* [What you will do]
List each line in which the string "this" appears.

* [Material to process]
☆ ☆ ☆ ☆ ☆ ☆ ☆

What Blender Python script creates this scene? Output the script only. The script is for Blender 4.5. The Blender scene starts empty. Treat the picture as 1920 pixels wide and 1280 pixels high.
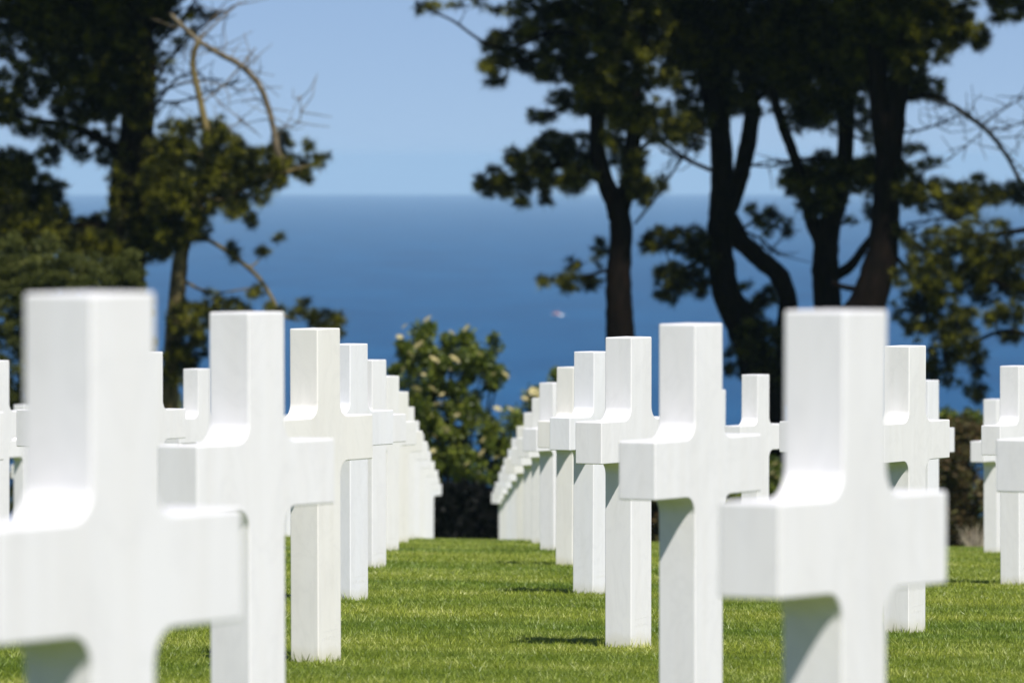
import bpy, bmesh, math, random
import numpy as np
from mathutils import Vector, Matrix
R = math.radians
rnd = random.Random(11)
rng = np.random.default_rng(5)
S = bpy.context.scene
C = S.collection
F = 14150.0            # focal length in units of 1/1920 picture width
H = 1.07               # height of a cross above ground
VX, EY = 871.0, 299.0  # where the rows converge / eye level
def W(px, py, d): return Vector(((px-VX)*d/F, d, -(py-EY)*d/F))

# ------------------------------------------------------------------ helpers
def link(o, parent=None):
    C.objects.link(o)
    if parent is not None: o.parent = parent
    return o
def mesh_obj(name, verts, faces, mat, parent=None, smooth=False):
    me = bpy.data.meshes.new(name)
    me.from_pydata([tuple(v) for v in verts], [], faces)
    if mat: me.materials.append(mat)
    if smooth: me.polygons.foreach_set('use_smooth', [True]*len(me.polygons))
    me.update()
    return link(bpy.data.objects.new(name, me), parent)
def np_obj(name, V, nper, mats, parent=None, midx=None, smooth=False):
    """V: (n*nper,3) vertices; every nper consecutive vertices are one face"""
    n = len(V)//nper
    me = bpy.data.meshes.new(name)
    me.vertices.add(len(V)); me.vertices.foreach_set('co', V.astype(np.float32).ravel())
    me.loops.add(len(V)); me.loops.foreach_set('vertex_index', np.arange(len(V), dtype=np.int32))
    me.polygons.add(n); me.polygons.foreach_set('loop_start', np.arange(0, len(V), nper, dtype=np.int32))
    for m in mats: me.materials.append(m)
    if midx is not None: me.polygons.foreach_set('material_index', midx.astype(np.int32))
    me.update(calc_edges=True)
    return link(bpy.data.objects.new(name, me), parent)
def tag(o, label=None, cat=None, group=None, kind=None):
    if label: o['label'] = label
    if cat: o['category'] = cat
    if group: o['group'] = group
    if kind: o['kind'] = kind
    return o
def empty(name, loc):
    o = bpy.data.objects.new(name, None); o.empty_display_size = .2; o.location = loc
    return link(o)

# ------------------------------------------------------------------ materials
def mat(name):
    m = bpy.data.materials.new(name); m.use_nodes = True
    nt = m.node_tree; b = nt.nodes['Principled BSDF']
    return m, nt, b
def N(nt, t, **k):
    n = nt.nodes.new(t)
    for a, v in k.items():
        if a in n.inputs: n.inputs[a].default_value = v
        else: setattr(n, a, v)
    return n
def ramp(nt, fac, stops):
    r = nt.nodes.new('ShaderNodeValToRGB')
    e = r.color_ramp.elements
    while len(e) < len(stops): e.new(.5)
    for x, (p, c) in zip(e, stops): x.position = p; x.color = (*c, 1)
    nt.links.new(fac, r.inputs[0]); return r.outputs[0]
def mix(nt, fac, a, b, mode='MIX'):
    n = nt.nodes.new('ShaderNodeMix'); n.data_type = 'RGBA'; n.blend_type = mode
    for s, v in ((n.inputs[0], fac), (n.inputs[6], a), (n.inputs[7], b)):
        if hasattr(v, 'is_linked') or hasattr(v, 'links'): nt.links.new(v, s)
        else: s.default_value = v if not isinstance(v, tuple) else (*v, 1)
    return n.outputs[2]
def math_(nt, op, a, b=None):
    n = nt.nodes.new('ShaderNodeMath'); n.operation = op
    for i, v in enumerate((a, b)):
        if v is None: continue
        if isinstance(v, (int, float)): n.inputs[i].default_value = v
        else: nt.links.new(v, n.inputs[i])
    return n.outputs[0]

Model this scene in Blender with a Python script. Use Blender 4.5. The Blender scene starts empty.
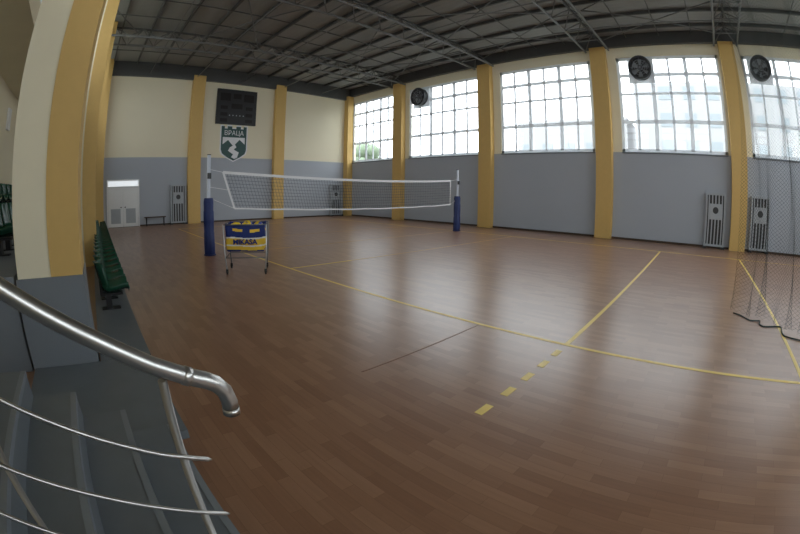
import bpy, bmesh, math, random
from mathutils import Matrix, Vector
random.seed(4)
SC=bpy.context.scene
COL=SC.collection
PI=math.pi
# ------------------------------------------------------------ camera
yaw,pit,rol,cz=0.799,-0.0922,0.0119,1.64
CX,CY,FP=393.0,228.0,393.0
F=Vector((math.cos(yaw)*math.cos(pit),math.sin(yaw)*math.cos(pit),math.sin(pit)))
R=Vector((math.sin(yaw),-math.cos(yaw),0)); U=R.cross(F)
R2=R*math.cos(rol)+U*math.sin(rol); U2=-R*math.sin(rol)+U*math.cos(rol)
cam=bpy.data.cameras.new('camera'); co=bpy.data.objects.new('camera',cam); COL.objects.link(co)
M=Matrix((R2,U2,-F)).transposed().to_4x4(); M.translation=Vector((0,0,cz)); co.matrix_world=M
cam.type='PANO'; cam.sensor_fit='HORIZONTAL'; cam.sensor_width=10.5*800/FP
cam.clip_start=0.02
for holder in (getattr(cam,'cycles',None),cam):
    try:
        holder.panorama_type='FISHEYE_EQUISOLID'; holder.fisheye_lens=10.5; holder.fisheye_fov=PI
    except Exception: pass
cam.shift_x=(400-CX)/800; cam.shift_y=-(267-CY)/534
SC.camera=co
try: SC.view_settings.view_transform='Standard'
except Exception: pass

# ------------------------------------------------------------ materials
def mat(name,col,rough=0.6,metal=0.0,noise=0.0,nscale=8.0,spec=None,bump=0.0,transl=0.0):
    m=bpy.data.materials.new(name); m.use_nodes=True; nt=m.node_tree; b=nt.nodes['Principled BSDF']
    b.inputs['Roughness'].default_value=rough; b.inputs['Metallic'].default_value=metal
    if spec is not None: b.inputs['Specular IOR Level'].default_value=spec
    tc=nt.nodes.new('ShaderNodeTexCoord'); n=nt.nodes.new('ShaderNodeTexNoise'); n.inputs['Scale'].default_value=nscale; n.inputs['Detail'].default_value=4
    nt.links.new(tc.outputs['Object'],n.inputs['Vector'])
    mx=nt.nodes.new('ShaderNodeMix'); mx.data_type='RGBA'
    mx.inputs['A'].default_value=(*[c*(1-noise) for c in col],1); mx.inputs['B'].default_value=(*[min(1,c*(1+noise)) for c in col],1)
    nt.links.new(n.outputs['Fac'],mx.inputs['Factor']); nt.links.new(mx.outputs['Result'],b.inputs['Base Color'])
    if bump:
        bp=nt.nodes.new('ShaderNodeBump'); bp.inputs['Strength'].default_value=bump; bp.inputs['Distance'].default_value=0.01
        nt.links.new(n.outputs['Fac'],bp.inputs['Height']); nt.links.new(bp.outputs['Normal'],b.inputs['Normal'])
    if transl:
        tr=nt.nodes.new('ShaderNodeBsdfTranslucent'); tr.inputs['Color'].default_value=(.9,.92,.95,1); ms=nt.nodes.new('ShaderNodeMixShader'); ms.inputs[0].default_value=transl
        out=nt.nodes['Material Output']; nt.links.new(b.outputs[0],ms.inputs[1]); nt.links.new(tr.outputs[0],ms.inputs[2]); nt.links.new(ms.outputs[0],out.inputs['Surface'])
    return m
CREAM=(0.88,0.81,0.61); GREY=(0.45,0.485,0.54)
def wallmat(name,zsplit):
    m=bpy.data.materials.new(name); m.use_nodes=True; nt=m.node_tree; b=nt.nodes['Principled BSDF']; b.inputs['Roughness'].default_value=0.65
    g=nt.nodes.new('ShaderNodeTexCoord'); sp=nt.nodes.new('ShaderNodeSeparateXYZ'); nt.links.new(g.outputs['Object'],sp.inputs[0])
    gt=nt.nodes.new('ShaderNodeMath'); gt.operation='GREATER_THAN'; gt.inputs[1].default_value=zsplit; nt.links.new(sp.outputs['Z'],gt.inputs[0])
    n=nt.nodes.new('ShaderNodeTexNoise'); n.inputs['Scale'].default_value=0.6; n.inputs['Detail'].default_value=6; nt.links.new(g.outputs['Object'],n.inputs['Vector'])
    mx=nt.nodes.new('ShaderNodeMix'); mx.data_type='RGBA'; mx.inputs['A'].default_value=(*GREY,1); mx.inputs['B'].default_value=(*CREAM,1); nt.links.new(gt.outputs[0],mx.inputs['Factor'])
    m2=nt.nodes.new('ShaderNodeMix'); m2.data_type='RGBA'; m2.blend_type='MULTIPLY'; m2.inputs['Factor'].default_value=0.08
    nt.links.new(mx.outputs['Result'],m2.inputs['A']); nt.links.new(n.outputs['Fac'],m2.inputs['B']); nt.links.new(m2.outputs['Result'],b.inputs['Base Color'])
    return m
M_wall=wallmat('painted_wall',3.59); M_walll=wallmat('painted_wall_low',1.0)
M_gold=mat('gold_paint',(0.68,0.45,0.15),0.6,noise=.05)
M_cream=mat('cream_paint',CREAM,0.65,noise=.05,nscale=2)
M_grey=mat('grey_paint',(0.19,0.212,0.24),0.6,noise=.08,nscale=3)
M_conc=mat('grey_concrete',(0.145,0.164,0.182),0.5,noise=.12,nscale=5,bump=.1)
M_strip=mat('pale_step_edge',(0.21,0.235,0.26),0.5,noise=.08)
M_white=mat('white_paint',(0.85,0.86,0.86),0.4,noise=.03)
M_frame=mat('window_frame_white',(0.88,0.90,0.91),0.4,noise=.03,transl=.30)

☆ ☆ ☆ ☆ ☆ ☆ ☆

* [Exercise response]
What Blender Python script creates this scene? Output the script only. The script is for Blender 4.5. The Blender scene starts empty. Treat the picture as 1920 pixels wide and 1280 pixels high.
Model this scene in Blender with a Python script. Use Blender 4.5. The Blender scene starts empty.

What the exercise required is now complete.